Abstract

A near-miss, such as a narrowly avoided collision between vehicles, evades a full-scale accident but can generate media attention that threatens trust. In emerging industries, the effects of near-miss may extend beyond organizational boundaries and influence trust in the industry and technology. This study empirically tests these assertions by examining how media reports of near-miss affect organizational trustworthiness and how trust repair strategies after a near-miss influence organizational and industry trust and technology acceptance in the emerging commercial industry of unmanned aircraft. Notwithstanding parallels to paracrisis, near-miss communication is understudied in public relations research. Further, studies of trust in the context of crisis are recent (see Brühl et al., 2018; Fuoli et al., 2017), and have produced unexpected results that warrant continued exploration in public relations. Underpinned by attribution theory, this study adopts a 2 (near-miss cause: external, low controllability; internal, high controllability) x 3 (trust repair strategy delivered via news story: denial, excuse, apology) scenario-based experiment. This study found that near-miss reduced organizational trustworthiness regardless of whether the event was controllable or not, indicating that when it comes to trust perceptions, near-miss can operate similarly to crisis.

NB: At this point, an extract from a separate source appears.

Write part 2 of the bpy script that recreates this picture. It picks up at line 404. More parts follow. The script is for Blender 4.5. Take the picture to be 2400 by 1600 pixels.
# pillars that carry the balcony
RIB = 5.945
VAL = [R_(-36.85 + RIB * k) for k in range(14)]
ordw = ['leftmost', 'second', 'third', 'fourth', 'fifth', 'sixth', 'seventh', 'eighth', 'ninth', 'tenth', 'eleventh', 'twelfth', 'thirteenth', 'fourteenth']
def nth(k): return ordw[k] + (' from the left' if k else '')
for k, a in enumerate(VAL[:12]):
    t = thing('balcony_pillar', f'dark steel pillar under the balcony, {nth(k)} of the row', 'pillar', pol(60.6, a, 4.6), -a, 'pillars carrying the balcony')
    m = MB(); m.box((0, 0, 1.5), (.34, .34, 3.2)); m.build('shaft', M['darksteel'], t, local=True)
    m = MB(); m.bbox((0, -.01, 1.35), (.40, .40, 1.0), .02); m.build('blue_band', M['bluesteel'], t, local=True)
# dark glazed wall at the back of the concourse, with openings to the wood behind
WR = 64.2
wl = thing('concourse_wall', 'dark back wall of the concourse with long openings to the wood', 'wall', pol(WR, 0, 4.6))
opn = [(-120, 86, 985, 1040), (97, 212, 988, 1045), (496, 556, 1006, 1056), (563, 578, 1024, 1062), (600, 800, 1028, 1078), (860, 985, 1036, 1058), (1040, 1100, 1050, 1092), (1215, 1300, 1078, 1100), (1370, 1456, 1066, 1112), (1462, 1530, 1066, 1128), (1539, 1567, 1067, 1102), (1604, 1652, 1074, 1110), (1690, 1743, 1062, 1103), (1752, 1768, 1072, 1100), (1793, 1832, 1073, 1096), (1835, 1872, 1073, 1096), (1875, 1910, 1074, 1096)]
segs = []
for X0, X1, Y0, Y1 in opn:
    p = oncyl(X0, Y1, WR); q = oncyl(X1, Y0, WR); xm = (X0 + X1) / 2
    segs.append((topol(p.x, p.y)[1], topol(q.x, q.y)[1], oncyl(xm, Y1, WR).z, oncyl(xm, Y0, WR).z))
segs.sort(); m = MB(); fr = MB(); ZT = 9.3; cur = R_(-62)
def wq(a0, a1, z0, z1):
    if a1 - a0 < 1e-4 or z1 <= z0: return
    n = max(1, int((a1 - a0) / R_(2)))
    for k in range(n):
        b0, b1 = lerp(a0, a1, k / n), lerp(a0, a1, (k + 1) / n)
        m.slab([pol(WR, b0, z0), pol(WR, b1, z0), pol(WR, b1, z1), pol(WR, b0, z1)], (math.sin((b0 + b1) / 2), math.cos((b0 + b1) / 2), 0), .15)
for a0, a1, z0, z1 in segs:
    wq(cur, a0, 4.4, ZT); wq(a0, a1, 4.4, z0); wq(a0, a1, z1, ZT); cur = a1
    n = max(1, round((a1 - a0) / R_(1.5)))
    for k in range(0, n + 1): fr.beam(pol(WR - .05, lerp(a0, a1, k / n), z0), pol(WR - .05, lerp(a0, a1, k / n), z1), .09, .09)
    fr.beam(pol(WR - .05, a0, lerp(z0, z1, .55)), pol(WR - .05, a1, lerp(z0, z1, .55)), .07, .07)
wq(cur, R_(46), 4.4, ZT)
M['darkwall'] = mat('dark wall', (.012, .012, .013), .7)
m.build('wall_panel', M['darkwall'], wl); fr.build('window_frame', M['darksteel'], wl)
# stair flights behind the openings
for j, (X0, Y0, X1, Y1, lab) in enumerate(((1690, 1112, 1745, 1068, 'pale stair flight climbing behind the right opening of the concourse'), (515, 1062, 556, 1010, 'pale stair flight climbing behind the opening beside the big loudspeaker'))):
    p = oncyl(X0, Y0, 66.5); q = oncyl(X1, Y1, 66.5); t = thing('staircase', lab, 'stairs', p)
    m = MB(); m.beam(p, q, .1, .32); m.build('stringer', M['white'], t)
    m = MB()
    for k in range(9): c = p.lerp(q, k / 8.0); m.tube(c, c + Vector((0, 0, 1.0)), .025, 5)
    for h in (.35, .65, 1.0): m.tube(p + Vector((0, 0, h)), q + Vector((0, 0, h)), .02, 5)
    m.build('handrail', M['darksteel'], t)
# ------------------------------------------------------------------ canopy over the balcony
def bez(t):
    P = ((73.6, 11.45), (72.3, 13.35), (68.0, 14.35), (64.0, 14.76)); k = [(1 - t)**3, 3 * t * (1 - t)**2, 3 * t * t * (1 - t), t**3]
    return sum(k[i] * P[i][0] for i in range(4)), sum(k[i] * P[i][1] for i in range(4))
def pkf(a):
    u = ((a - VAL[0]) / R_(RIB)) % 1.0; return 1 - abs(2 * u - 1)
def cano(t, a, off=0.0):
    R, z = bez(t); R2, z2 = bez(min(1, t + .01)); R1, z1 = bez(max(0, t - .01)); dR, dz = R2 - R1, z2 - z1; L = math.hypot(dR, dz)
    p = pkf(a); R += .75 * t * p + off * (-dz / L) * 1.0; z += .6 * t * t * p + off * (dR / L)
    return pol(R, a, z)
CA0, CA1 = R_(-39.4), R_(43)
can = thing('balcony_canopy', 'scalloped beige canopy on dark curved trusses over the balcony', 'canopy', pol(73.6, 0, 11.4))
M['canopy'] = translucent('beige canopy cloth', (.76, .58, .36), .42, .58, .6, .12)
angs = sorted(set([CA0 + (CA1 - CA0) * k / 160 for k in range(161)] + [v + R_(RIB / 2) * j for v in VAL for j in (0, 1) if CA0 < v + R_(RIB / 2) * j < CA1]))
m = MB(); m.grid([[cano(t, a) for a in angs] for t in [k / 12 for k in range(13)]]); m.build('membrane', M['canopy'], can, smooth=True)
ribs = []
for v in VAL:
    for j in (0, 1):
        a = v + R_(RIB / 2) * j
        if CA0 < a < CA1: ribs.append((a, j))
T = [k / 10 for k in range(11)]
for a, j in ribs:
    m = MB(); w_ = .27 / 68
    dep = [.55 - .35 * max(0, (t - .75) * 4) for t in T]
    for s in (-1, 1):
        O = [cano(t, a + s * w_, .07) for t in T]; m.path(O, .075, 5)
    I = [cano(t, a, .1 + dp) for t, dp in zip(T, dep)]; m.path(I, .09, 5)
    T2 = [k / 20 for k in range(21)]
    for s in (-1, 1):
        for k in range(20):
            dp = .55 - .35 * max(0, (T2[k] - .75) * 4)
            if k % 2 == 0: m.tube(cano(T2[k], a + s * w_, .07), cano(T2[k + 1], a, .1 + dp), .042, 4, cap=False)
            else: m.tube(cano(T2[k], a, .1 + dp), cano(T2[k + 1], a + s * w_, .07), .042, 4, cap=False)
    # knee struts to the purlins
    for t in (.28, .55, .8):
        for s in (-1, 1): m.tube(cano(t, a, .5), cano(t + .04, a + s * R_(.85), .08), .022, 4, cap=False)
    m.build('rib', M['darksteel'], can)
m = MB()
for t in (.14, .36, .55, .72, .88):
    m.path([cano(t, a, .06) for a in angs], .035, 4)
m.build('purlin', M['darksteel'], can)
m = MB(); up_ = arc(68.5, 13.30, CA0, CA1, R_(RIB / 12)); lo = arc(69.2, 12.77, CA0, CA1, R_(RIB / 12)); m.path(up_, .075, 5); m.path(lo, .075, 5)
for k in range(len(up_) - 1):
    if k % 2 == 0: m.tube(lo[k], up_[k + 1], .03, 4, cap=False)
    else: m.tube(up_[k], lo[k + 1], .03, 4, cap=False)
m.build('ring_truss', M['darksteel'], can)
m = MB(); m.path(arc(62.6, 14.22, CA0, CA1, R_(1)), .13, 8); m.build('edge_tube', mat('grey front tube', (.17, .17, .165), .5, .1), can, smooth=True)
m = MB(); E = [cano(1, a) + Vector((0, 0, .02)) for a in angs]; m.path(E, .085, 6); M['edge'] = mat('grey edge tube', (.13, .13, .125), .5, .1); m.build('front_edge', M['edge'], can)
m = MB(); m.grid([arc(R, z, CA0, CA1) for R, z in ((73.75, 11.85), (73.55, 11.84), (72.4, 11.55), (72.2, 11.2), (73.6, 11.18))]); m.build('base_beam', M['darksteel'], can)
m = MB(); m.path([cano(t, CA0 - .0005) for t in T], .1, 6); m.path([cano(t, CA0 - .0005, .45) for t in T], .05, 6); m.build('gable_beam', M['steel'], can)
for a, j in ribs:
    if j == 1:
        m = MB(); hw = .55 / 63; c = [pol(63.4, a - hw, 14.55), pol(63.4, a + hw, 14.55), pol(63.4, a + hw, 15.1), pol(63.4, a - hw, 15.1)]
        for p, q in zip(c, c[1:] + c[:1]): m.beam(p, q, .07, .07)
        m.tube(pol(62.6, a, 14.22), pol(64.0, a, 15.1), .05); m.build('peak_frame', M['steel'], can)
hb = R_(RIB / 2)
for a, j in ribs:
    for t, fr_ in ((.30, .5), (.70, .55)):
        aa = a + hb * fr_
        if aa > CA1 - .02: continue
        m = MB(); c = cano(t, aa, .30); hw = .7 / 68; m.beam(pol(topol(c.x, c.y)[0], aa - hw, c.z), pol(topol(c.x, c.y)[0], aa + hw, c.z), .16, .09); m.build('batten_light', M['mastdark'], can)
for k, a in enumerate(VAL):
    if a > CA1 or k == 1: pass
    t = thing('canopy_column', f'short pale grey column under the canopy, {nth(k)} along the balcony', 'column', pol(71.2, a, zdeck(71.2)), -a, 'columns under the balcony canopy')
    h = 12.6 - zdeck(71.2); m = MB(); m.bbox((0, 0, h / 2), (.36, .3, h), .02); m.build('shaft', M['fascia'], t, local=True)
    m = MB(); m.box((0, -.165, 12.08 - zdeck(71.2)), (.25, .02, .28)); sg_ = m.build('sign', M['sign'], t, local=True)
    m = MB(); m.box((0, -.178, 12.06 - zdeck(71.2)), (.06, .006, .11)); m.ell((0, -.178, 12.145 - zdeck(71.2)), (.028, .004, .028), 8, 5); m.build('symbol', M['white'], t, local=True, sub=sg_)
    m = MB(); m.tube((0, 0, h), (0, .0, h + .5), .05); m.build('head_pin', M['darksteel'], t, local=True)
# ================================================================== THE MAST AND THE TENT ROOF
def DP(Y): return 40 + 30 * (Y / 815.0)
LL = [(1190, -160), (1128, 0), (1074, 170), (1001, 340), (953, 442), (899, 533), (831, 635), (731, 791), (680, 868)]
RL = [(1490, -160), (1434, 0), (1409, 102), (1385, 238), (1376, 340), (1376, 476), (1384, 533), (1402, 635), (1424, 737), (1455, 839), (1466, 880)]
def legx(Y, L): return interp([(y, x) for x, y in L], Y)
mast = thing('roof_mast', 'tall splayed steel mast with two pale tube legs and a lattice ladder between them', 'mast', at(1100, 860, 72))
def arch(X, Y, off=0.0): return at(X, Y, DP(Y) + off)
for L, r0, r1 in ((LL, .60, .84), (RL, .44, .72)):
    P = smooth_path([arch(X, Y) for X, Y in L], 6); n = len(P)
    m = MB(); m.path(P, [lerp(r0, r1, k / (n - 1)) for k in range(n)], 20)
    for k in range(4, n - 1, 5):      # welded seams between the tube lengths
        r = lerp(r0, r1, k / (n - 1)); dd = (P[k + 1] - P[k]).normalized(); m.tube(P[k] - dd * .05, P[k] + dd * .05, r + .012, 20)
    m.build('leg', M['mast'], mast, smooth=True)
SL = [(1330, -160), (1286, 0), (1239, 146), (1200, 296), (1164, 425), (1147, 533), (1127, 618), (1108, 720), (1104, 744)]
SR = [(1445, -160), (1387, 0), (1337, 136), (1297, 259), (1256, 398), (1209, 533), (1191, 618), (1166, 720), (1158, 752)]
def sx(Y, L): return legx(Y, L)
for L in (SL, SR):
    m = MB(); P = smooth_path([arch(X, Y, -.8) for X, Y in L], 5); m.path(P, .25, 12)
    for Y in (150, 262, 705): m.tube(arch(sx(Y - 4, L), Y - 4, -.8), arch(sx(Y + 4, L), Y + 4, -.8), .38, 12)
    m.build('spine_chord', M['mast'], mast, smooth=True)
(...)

Further, apology was the only strategy that arrested a fall in organizational trustworthiness. The study signaled a trust transfer effect where organizational trust influenced industry trust, which led to the acceptance of unmanned aircraft technology. In the context of emerging industries, these findings have implications for organizations that experience near-miss, highlighting the potential for a standardized initial strategy to acknowledge a reduction in trust in order to support trust beyond the organization.